Sen. Robert Menendez, a New Jersey Democrat who heads the Senate Foreign Relations Committee, said the moves send the “wrong message” to the government of Cuban President Miguel Díaz-Canel. Menendez was particularly critical of the administration’s decision to reinstate group travel for educational and cultural exchanges as well as some travel for professional meetings and professional research on the island.

“I am appalled to learn that the Biden administration will begin allowing group travel to Cuba through tourism-like tours,” Menendez said. “To be clear, those who still believe that increased travel will spawn democracy in Cuba are simply in a state of denial.”

White House officials, who briefed reporters on condition of anonymity, noted that the Treasury Department has the authority to audit groups that organize trips and will ensure that trips are helpful and comply with the American law.

An official defending the move noted that the president emphasized his belief that “Americans are the best ambassadors of democratic values.”

Biden has said as the presidential candidate he will revert to Obama-era policies that eased decades of embargo restrictions on Havana.

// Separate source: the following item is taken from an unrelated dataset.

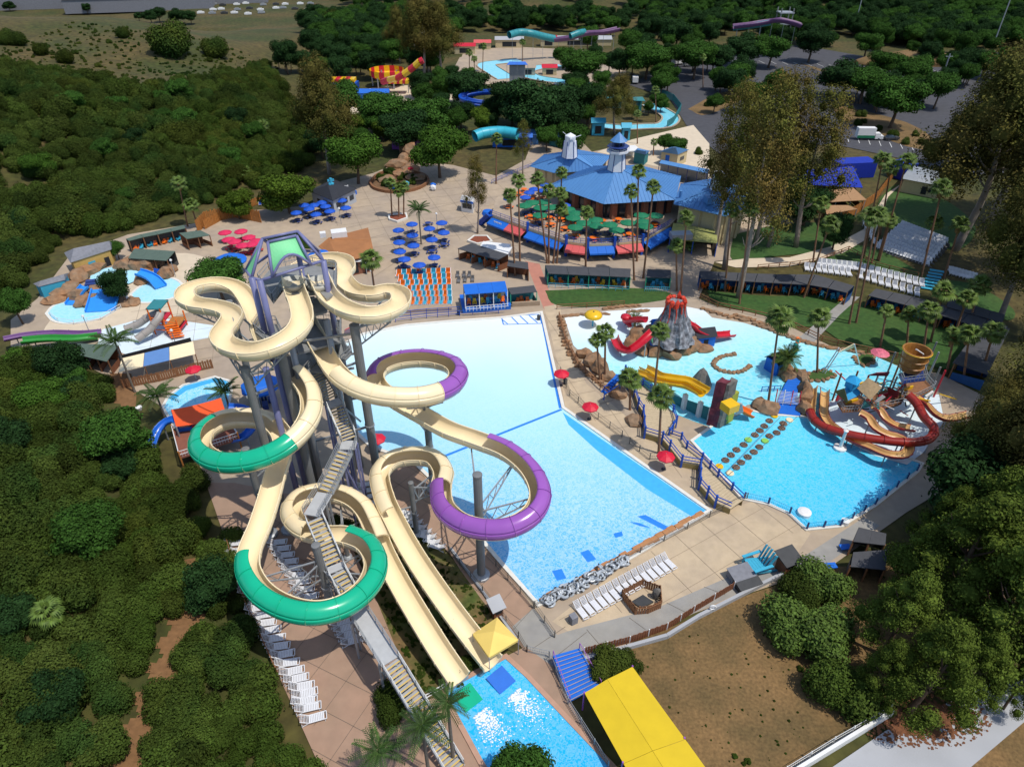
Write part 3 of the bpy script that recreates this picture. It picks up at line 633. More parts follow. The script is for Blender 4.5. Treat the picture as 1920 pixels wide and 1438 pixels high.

Meanwhile, Republicans have accused him of not supporting Cuban dissidents enough.

President Barack Obama’s rapprochement was reversed by Trump, who sharply reduced remittances Cuban Americans were allowed to send to relatives on the island, banned financial and commercial transactions with most Cuban-affiliated businesses government or military and, in his final days in office, redesignated Cuba as a “State Sponsor of Terrorism”, in part for its support of Venezuelan President Nicolas Maduro.

Sen. Rick Scott, R-Fla., said he would put all affected Biden nominees requiring Senate confirmation on hold until the decision is overturned.

“Biden can phrase this however he likes, but it’s the truth: it’s nothing but a silly attempt to revert to Obama’s failed appeasement policies and a clear sign of support for the evil regime. “Scott said.